A Chegada (Arrival, 2016) fez entre nós uma carreira cinematográfica um tanto quanto tímida. Parece estranho, considerando não apenas a sua qualidade, mas o seu caráter espetacular, que o filme não tenha sido distribuído com mais largueza pelas grandes redes de cinema. Isso se deve, talvez, ao seu sopro poético. O longa de Denis Villeneuve nega-se o quanto pode à linearidade e ao estabelecimento de nexos causais firmes – transformando a negativa à objetividade, inclusive, na questão-chave da trama.

Vê-se que a premissa básica do filme cobra do público a suspensão da descrença. Aqueles que toparem o jogo verão que a trama supostamente absurda esconde uma joia. A Chegada é metáfora da necessidade de comunicação para a resolução de conflitos – lugar comum que adquire éthos revolucionário hoje em dia, nessa nossa sociedade pautada pelo ódio ao diferente, pela dicotomização que transforma o outro em oponente aniquilável.

Habitamos a língua que falamos. Vivemos o mundo enquanto sensação apenas na tenra infância. Reconfiguramo-lo ao aprendermos a nossa língua materna, que nos fornecerá, a partir dali, as lentes para que o enxerguemos. O nosso conhecimento de outras línguas faz com que observemos a nós mesmos em perspectiva, relativizando os nossos pressupostos tão sólidos, aparentemente absolutos.

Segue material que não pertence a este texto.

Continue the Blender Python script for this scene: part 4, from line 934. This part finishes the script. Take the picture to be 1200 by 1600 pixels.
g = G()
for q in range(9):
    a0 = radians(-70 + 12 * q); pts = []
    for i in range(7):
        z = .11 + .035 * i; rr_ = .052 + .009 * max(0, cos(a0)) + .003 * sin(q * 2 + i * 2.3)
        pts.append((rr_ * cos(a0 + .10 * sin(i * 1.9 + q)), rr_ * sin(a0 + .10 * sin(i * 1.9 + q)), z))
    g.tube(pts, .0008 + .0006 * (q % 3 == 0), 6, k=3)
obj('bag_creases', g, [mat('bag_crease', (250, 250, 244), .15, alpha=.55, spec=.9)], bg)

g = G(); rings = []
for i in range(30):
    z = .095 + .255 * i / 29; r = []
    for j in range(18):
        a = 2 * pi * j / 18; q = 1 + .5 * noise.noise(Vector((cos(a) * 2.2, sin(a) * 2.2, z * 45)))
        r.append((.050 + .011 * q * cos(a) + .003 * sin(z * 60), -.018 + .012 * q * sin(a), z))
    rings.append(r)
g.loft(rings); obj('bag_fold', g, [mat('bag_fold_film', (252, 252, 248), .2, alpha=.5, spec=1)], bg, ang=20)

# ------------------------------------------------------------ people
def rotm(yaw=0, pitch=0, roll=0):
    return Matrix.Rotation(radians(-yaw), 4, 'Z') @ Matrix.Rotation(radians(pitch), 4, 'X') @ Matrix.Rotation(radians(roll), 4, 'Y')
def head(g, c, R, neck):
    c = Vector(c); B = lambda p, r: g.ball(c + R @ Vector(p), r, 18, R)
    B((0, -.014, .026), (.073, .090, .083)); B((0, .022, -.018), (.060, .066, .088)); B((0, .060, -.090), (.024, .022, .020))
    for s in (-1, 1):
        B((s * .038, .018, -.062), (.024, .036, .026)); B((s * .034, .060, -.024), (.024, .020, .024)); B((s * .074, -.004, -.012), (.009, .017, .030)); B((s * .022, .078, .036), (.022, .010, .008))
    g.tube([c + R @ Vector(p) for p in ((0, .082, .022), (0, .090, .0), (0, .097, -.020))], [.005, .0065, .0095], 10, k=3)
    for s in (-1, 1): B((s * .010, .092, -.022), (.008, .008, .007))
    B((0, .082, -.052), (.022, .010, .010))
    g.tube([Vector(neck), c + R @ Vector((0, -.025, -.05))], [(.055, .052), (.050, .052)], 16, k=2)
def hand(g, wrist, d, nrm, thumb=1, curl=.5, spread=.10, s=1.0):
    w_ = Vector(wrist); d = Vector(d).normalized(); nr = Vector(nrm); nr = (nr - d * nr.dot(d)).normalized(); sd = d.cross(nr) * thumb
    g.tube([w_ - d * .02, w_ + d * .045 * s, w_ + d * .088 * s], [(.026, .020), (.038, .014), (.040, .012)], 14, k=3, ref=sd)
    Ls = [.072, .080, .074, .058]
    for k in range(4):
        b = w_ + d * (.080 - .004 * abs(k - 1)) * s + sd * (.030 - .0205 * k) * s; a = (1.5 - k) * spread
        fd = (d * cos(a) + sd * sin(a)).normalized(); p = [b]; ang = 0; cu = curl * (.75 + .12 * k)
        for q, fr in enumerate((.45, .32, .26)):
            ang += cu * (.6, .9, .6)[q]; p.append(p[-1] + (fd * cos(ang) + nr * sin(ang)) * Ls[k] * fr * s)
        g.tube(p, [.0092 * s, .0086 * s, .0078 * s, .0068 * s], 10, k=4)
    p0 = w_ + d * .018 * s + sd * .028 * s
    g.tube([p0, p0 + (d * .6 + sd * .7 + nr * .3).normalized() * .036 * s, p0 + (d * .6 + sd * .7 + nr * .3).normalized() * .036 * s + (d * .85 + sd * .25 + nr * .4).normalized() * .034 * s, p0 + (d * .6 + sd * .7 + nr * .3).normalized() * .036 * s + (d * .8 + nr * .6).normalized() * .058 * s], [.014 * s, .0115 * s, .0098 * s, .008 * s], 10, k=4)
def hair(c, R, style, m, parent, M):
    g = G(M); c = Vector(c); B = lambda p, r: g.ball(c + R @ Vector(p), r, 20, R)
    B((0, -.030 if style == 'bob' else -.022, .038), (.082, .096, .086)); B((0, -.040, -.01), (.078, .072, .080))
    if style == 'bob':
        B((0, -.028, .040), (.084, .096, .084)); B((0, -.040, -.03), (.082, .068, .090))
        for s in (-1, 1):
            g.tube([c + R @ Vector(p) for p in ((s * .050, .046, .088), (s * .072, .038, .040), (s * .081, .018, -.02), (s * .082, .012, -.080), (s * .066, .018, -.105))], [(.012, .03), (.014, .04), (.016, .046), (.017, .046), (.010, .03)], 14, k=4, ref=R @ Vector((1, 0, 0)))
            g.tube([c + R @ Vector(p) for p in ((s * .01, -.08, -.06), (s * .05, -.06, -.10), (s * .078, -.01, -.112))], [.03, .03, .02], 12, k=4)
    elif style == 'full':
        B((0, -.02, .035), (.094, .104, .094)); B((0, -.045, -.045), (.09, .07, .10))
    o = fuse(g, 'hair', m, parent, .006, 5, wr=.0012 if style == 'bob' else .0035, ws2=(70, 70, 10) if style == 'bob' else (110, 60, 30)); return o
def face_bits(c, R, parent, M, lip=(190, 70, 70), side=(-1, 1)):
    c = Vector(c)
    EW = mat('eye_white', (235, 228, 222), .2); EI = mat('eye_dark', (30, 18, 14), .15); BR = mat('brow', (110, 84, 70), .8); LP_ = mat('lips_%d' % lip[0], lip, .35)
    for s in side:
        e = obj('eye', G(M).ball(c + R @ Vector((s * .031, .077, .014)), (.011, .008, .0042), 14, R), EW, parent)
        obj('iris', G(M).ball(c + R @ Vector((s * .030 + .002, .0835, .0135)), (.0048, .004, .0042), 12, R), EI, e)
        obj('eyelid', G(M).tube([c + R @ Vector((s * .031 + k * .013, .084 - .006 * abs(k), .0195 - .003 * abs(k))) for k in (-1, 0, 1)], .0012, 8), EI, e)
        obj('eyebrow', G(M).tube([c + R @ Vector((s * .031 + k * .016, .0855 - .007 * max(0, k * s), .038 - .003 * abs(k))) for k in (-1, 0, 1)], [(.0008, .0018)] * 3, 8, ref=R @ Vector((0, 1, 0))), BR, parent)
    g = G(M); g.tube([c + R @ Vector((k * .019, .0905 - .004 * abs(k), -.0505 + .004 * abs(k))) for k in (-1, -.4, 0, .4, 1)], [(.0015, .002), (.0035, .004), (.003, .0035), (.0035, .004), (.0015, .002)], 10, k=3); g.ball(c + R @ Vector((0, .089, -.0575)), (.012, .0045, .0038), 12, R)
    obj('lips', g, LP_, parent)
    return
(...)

Tal reflexão se tece, no filme, por meio de uma das fotografias mais bem realizadas do cinema contemporâneo. Ela, e um competente uso da objetiva indireta, que esfarela a linearidade, dão potência à narrativa, não apenas mimetizando o maravilhamento da linguista - personagem construída com grande sensibilidade por Amy Adams, uma das melhores atrizes de sua geração - frente à sua imersão na cultura dos misteriosos visitantes, mas convidando o público a acompanhá-la na viagem.
O filme abraça a ficção científica para criar o arquétipo de um mundo no qual a comunicação vence a barbárie. Irônico, considerando-se a situação política americana atual, que o diálogo parta de lá. É um bonito sonho, no entanto.